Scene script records
▽
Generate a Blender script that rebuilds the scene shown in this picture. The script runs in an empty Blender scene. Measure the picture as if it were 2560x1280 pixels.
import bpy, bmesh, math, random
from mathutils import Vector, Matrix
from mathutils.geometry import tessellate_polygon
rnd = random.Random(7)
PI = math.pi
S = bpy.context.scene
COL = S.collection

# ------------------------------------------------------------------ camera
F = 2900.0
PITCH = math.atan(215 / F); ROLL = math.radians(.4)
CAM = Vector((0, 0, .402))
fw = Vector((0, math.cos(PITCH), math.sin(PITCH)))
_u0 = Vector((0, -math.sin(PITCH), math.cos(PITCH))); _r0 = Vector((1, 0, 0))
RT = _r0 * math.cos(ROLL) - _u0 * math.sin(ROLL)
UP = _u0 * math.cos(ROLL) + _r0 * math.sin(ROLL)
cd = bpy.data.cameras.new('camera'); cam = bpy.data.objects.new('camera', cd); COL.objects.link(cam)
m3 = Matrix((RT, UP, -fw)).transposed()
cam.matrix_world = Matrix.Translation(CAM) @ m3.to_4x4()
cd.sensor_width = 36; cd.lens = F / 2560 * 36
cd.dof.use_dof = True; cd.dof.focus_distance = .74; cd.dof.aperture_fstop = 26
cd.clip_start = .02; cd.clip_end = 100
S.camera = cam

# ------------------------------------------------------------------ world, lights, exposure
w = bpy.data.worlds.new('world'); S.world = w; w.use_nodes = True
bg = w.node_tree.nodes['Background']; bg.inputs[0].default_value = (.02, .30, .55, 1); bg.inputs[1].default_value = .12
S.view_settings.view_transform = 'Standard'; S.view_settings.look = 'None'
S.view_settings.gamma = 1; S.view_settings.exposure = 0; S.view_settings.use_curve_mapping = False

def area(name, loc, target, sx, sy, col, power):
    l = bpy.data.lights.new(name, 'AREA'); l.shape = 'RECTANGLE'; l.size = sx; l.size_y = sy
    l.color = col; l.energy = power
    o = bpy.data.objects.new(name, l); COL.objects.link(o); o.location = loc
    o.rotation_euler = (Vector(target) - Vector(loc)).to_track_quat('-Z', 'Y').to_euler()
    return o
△
▽
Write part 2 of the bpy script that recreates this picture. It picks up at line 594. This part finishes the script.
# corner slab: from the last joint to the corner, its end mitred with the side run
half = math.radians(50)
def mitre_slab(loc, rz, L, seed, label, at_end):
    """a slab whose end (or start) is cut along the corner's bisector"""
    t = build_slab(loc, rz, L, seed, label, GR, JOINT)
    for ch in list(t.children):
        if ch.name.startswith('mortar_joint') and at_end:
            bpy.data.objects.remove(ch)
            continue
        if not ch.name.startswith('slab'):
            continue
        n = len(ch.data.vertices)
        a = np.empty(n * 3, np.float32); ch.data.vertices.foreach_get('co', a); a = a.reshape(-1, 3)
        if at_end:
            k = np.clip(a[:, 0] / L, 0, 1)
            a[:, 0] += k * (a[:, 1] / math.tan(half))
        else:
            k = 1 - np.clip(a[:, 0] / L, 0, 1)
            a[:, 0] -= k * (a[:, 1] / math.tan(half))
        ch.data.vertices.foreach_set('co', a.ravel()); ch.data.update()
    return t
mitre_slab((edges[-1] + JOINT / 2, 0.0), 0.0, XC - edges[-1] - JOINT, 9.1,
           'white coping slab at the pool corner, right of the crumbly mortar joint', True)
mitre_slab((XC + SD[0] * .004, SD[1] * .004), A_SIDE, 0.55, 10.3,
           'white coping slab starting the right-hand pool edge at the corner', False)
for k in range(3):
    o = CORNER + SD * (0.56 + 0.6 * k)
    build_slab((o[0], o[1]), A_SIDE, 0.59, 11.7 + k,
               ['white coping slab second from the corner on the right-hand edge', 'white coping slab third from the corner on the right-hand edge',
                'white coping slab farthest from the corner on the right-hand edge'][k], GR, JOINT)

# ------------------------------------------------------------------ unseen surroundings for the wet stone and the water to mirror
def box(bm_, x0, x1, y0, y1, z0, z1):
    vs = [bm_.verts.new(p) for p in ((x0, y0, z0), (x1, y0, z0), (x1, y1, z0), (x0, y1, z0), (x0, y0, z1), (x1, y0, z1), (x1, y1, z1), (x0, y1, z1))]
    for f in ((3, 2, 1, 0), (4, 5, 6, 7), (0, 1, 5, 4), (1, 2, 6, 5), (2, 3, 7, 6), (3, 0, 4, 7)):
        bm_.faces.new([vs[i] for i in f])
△
Task description:
Quote the listing above, but only from the line that shows "Generate a Blender" through the line that shows "COL = S.collection".

Output below:
Generate a Blender script that rebuilds the scene shown in this picture. The script runs in an empty Blender scene. Measure the picture as if it were 2560x1280 pixels.
import bpy, bmesh, math, random
from mathutils import Vector, Matrix
from mathutils.geometry import tessellate_polygon
rnd = random.Random(7)
PI = math.pi
S = bpy.context.scene
COL = S.collection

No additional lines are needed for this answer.